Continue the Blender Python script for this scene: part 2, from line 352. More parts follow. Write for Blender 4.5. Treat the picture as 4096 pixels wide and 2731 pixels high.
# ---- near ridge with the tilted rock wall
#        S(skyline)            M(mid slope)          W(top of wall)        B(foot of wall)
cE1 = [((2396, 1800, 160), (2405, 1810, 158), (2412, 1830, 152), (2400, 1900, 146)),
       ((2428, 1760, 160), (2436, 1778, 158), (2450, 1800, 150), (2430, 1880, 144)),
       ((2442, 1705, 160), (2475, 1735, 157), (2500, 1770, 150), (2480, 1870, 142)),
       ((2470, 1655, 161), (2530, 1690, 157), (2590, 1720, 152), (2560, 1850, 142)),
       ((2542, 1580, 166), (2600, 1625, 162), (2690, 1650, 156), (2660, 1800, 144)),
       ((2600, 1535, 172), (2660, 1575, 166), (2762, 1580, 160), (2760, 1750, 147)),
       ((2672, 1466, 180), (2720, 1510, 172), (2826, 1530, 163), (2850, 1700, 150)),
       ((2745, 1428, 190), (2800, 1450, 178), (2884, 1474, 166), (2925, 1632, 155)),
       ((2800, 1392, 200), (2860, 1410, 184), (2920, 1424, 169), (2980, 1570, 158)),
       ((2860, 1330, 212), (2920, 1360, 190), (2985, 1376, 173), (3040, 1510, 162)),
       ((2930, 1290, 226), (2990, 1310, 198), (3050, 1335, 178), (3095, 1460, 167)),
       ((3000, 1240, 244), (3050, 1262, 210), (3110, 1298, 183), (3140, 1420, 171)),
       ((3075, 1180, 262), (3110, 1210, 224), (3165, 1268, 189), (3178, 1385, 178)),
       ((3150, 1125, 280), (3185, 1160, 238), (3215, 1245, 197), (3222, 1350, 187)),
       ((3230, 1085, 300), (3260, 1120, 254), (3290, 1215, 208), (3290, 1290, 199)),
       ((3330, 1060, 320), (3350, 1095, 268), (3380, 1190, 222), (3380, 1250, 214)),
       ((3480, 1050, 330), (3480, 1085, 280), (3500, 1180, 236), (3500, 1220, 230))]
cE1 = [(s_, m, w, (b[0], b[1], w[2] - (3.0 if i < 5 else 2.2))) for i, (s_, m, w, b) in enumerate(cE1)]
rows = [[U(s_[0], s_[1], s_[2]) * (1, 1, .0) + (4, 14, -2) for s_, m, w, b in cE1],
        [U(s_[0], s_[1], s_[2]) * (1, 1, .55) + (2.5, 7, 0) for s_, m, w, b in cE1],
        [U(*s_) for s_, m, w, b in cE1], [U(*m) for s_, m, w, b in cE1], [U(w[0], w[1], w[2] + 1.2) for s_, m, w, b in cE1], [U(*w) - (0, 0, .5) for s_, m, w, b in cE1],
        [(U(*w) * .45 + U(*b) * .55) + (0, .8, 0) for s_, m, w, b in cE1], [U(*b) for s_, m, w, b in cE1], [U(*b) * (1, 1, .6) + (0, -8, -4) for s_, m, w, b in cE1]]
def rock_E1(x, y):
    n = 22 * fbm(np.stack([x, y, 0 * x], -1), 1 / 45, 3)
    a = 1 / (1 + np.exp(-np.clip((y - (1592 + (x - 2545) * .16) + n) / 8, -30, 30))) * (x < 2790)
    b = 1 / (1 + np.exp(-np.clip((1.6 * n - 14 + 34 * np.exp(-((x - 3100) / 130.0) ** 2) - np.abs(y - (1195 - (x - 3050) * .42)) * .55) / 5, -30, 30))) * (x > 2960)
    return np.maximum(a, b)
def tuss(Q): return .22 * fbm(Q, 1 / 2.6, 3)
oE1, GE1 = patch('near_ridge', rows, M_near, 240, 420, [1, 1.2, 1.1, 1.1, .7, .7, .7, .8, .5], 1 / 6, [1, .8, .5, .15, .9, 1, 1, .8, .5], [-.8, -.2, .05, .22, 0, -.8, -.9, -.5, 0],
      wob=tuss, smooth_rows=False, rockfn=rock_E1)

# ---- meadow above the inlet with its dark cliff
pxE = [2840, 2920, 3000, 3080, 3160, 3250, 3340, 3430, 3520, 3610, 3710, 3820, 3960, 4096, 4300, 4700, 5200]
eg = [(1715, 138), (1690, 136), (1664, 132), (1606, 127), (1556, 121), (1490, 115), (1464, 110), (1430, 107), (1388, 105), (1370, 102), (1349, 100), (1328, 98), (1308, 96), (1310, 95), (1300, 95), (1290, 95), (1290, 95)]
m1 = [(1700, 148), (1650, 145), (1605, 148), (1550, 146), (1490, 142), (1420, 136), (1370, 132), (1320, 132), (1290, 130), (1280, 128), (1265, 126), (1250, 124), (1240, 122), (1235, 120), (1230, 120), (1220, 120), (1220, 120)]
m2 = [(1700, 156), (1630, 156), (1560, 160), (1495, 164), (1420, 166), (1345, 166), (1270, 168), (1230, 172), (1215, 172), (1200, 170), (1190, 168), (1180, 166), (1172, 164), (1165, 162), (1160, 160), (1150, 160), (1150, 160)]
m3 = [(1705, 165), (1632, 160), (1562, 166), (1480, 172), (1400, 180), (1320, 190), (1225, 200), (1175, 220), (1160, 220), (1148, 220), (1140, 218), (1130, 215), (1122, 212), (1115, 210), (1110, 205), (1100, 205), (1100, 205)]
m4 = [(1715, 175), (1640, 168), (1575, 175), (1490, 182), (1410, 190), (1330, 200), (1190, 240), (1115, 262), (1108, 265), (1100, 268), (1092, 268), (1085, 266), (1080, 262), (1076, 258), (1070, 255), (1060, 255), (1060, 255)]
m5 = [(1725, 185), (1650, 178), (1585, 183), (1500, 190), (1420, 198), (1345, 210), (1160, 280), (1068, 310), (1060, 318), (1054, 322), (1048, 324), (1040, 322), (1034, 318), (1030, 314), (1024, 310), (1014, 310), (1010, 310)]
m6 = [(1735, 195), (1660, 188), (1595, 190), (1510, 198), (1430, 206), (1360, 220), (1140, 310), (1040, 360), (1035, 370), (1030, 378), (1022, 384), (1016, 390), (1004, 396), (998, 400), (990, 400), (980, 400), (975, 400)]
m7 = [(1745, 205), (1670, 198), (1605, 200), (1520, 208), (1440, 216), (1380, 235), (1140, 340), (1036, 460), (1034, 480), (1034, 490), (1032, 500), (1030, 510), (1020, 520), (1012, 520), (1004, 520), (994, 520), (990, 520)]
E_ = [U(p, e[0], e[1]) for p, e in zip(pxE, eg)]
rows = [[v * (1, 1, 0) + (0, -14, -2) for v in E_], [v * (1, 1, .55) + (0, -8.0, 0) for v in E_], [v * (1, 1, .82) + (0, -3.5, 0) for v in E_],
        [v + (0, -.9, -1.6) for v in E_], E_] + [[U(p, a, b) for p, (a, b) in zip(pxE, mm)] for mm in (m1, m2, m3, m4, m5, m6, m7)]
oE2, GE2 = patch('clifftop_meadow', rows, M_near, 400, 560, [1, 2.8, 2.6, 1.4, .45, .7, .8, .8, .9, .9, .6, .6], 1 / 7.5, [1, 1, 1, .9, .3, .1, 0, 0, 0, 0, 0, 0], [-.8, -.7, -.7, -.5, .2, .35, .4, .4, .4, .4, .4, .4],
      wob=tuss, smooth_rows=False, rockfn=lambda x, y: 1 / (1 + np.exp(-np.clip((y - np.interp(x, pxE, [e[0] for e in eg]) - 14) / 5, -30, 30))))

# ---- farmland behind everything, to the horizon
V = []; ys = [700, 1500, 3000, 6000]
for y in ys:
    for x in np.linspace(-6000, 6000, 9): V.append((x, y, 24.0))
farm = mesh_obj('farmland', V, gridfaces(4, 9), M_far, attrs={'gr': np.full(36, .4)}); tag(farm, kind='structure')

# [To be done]
Reproduce the material precisely, including every line.

# [Solution to this task]
Continue the Blender Python script for this scene: part 2, from line 352. More parts follow. Write for Blender 4.5. Treat the picture as 4096 pixels wide and 2731 pixels high.
# ---- near ridge with the tilted rock wall
#        S(skyline)            M(mid slope)          W(top of wall)        B(foot of wall)
cE1 = [((2396, 1800, 160), (2405, 1810, 158), (2412, 1830, 152), (2400, 1900, 146)),
       ((2428, 1760, 160), (2436, 1778, 158), (2450, 1800, 150), (2430, 1880, 144)),
       ((2442, 1705, 160), (2475, 1735, 157), (2500, 1770, 150), (2480, 1870, 142)),
       ((2470, 1655, 161), (2530, 1690, 157), (2590, 1720, 152), (2560, 1850, 142)),
       ((2542, 1580, 166), (2600, 1625, 162), (2690, 1650, 156), (2660, 1800, 144)),
       ((2600, 1535, 172), (2660, 1575, 166), (2762, 1580, 160), (2760, 1750, 147)),
       ((2672, 1466, 180), (2720, 1510, 172), (2826, 1530, 163), (2850, 1700, 150)),
       ((2745, 1428, 190), (2800, 1450, 178), (2884, 1474, 166), (2925, 1632, 155)),
       ((2800, 1392, 200), (2860, 1410, 184), (2920, 1424, 169), (2980, 1570, 158)),
       ((2860, 1330, 212), (2920, 1360, 190), (2985, 1376, 173), (3040, 1510, 162)),
       ((2930, 1290, 226), (2990, 1310, 198), (3050, 1335, 178), (3095, 1460, 167)),
       ((3000, 1240, 244), (3050, 1262, 210), (3110, 1298, 183), (3140, 1420, 171)),
       ((3075, 1180, 262), (3110, 1210, 224), (3165, 1268, 189), (3178, 1385, 178)),
       ((3150, 1125, 280), (3185, 1160, 238), (3215, 1245, 197), (3222, 1350, 187)),
       ((3230, 1085, 300), (3260, 1120, 254), (3290, 1215, 208), (3290, 1290, 199)),
       ((3330, 1060, 320), (3350, 1095, 268), (3380, 1190, 222), (3380, 1250, 214)),
       ((3480, 1050, 330), (3480, 1085, 280), (3500, 1180, 236), (3500, 1220, 230))]
cE1 = [(s_, m, w, (b[0], b[1], w[2] - (3.0 if i < 5 else 2.2))) for i, (s_, m, w, b) in enumerate(cE1)]
rows = [[U(s_[0], s_[1], s_[2]) * (1, 1, .0) + (4, 14, -2) for s_, m, w, b in cE1],
        [U(s_[0], s_[1], s_[2]) * (1, 1, .55) + (2.5, 7, 0) for s_, m, w, b in cE1],
        [U(*s_) for s_, m, w, b in cE1], [U(*m) for s_, m, w, b in cE1], [U(w[0], w[1], w[2] + 1.2) for s_, m, w, b in cE1], [U(*w) - (0, 0, .5) for s_, m, w, b in cE1],
        [(U(*w) * .45 + U(*b) * .55) + (0, .8, 0) for s_, m, w, b in cE1], [U(*b) for s_, m, w, b in cE1], [U(*b) * (1, 1, .6) + (0, -8, -4) for s_, m, w, b in cE1]]
def rock_E1(x, y):
    n = 22 * fbm(np.stack([x, y, 0 * x], -1), 1 / 45, 3)
    a = 1 / (1 + np.exp(-np.clip((y - (1592 + (x - 2545) * .16) + n) / 8, -30, 30))) * (x < 2790)
    b = 1 / (1 + np.exp(-np.clip((1.6 * n - 14 + 34 * np.exp(-((x - 3100) / 130.0) ** 2) - np.abs(y - (1195 - (x - 3050) * .42)) * .55) / 5, -30, 30))) * (x > 2960)
    return np.maximum(a, b)
def tuss(Q): return .22 * fbm(Q, 1 / 2.6, 3)
oE1, GE1 = patch('near_ridge', rows, M_near, 240, 420, [1, 1.2, 1.1, 1.1, .7, .7, .7, .8, .5], 1 / 6, [1, .8, .5, .15, .9, 1, 1, .8, .5], [-.8, -.2, .05, .22, 0, -.8, -.9, -.5, 0],
      wob=tuss, smooth_rows=False, rockfn=rock_E1)

# ---- meadow above the inlet with its dark cliff
pxE = [2840, 2920, 3000, 3080, 3160, 3250, 3340, 3430, 3520, 3610, 3710, 3820, 3960, 4096, 4300, 4700, 5200]
eg = [(1715, 138), (1690, 136), (1664, 132), (1606, 127), (1556, 121), (1490, 115), (1464, 110), (1430, 107), (1388, 105), (1370, 102), (1349, 100), (1328, 98), (1308, 96), (1310, 95), (1300, 95), (1290, 95), (1290, 95)]
m1 = [(1700, 148), (1650, 145), (1605, 148), (1550, 146), (1490, 142), (1420, 136), (1370, 132), (1320, 132), (1290, 130), (1280, 128), (1265, 126), (1250, 124), (1240, 122), (1235, 120), (1230, 120), (1220, 120), (1220, 120)]
m2 = [(1700, 156), (1630, 156), (1560, 160), (1495, 164), (1420, 166), (1345, 166), (1270, 168), (1230, 172), (1215, 172), (1200, 170), (1190, 168), (1180, 166), (1172, 164), (1165, 162), (1160, 160), (1150, 160), (1150, 160)]
m3 = [(1705, 165), (1632, 160), (1562, 166), (1480, 172), (1400, 180), (1320, 190), (1225, 200), (1175, 220), (1160, 220), (1148, 220), (1140, 218), (1130, 215), (1122, 212), (1115, 210), (1110, 205), (1100, 205), (1100, 205)]
m4 = [(1715, 175), (1640, 168), (1575, 175), (1490, 182), (1410, 190), (1330, 200), (1190, 240), (1115, 262), (1108, 265), (1100, 268), (1092, 268), (1085, 266), (1080, 262), (1076, 258), (1070, 255), (1060, 255), (1060, 255)]
m5 = [(1725, 185), (1650, 178), (1585, 183), (1500, 190), (1420, 198), (1345, 210), (1160, 280), (1068, 310), (1060, 318), (1054, 322), (1048, 324), (1040, 322), (1034, 318), (1030, 314), (1024, 310), (1014, 310), (1010, 310)]
m6 = [(1735, 195), (1660, 188), (1595, 190), (1510, 198), (1430, 206), (1360, 220), (1140, 310), (1040, 360), (1035, 370), (1030, 378), (1022, 384), (1016, 390), (1004, 396), (998, 400), (990, 400), (980, 400), (975, 400)]
m7 = [(1745, 205), (1670, 198), (1605, 200), (1520, 208), (1440, 216), (1380, 235), (1140, 340), (1036, 460), (1034, 480), (1034, 490), (1032, 500), (1030, 510), (1020, 520), (1012, 520), (1004, 520), (994, 520), (990, 520)]
E_ = [U(p, e[0], e[1]) for p, e in zip(pxE, eg)]
rows = [[v * (1, 1, 0) + (0, -14, -2) for v in E_], [v * (1, 1, .55) + (0, -8.0, 0) for v in E_], [v * (1, 1, .82) + (0, -3.5, 0) for v in E_],
        [v + (0, -.9, -1.6) for v in E_], E_] + [[U(p, a, b) for p, (a, b) in zip(pxE, mm)] for mm in (m1, m2, m3, m4, m5, m6, m7)]
oE2, GE2 = patch('clifftop_meadow', rows, M_near, 400, 560, [1, 2.8, 2.6, 1.4, .45, .7, .8, .8, .9, .9, .6, .6], 1 / 7.5, [1, 1, 1, .9, .3, .1, 0, 0, 0, 0, 0, 0], [-.8, -.7, -.7, -.5, .2, .35, .4, .4, .4, .4, .4, .4],
      wob=tuss, smooth_rows=False, rockfn=lambda x, y: 1 / (1 + np.exp(-np.clip((y - np.interp(x, pxE, [e[0] for e in eg]) - 14) / 5, -30, 30))))

# ---- farmland behind everything, to the horizon
V = []; ys = [700, 1500, 3000, 6000]
for y in ys:
    for x in np.linspace(-6000, 6000, 9): V.append((x, y, 24.0))
farm = mesh_obj('farmland', V, gridfaces(4, 9), M_far, attrs={'gr': np.full(36, .4)}); tag(farm, kind='structure')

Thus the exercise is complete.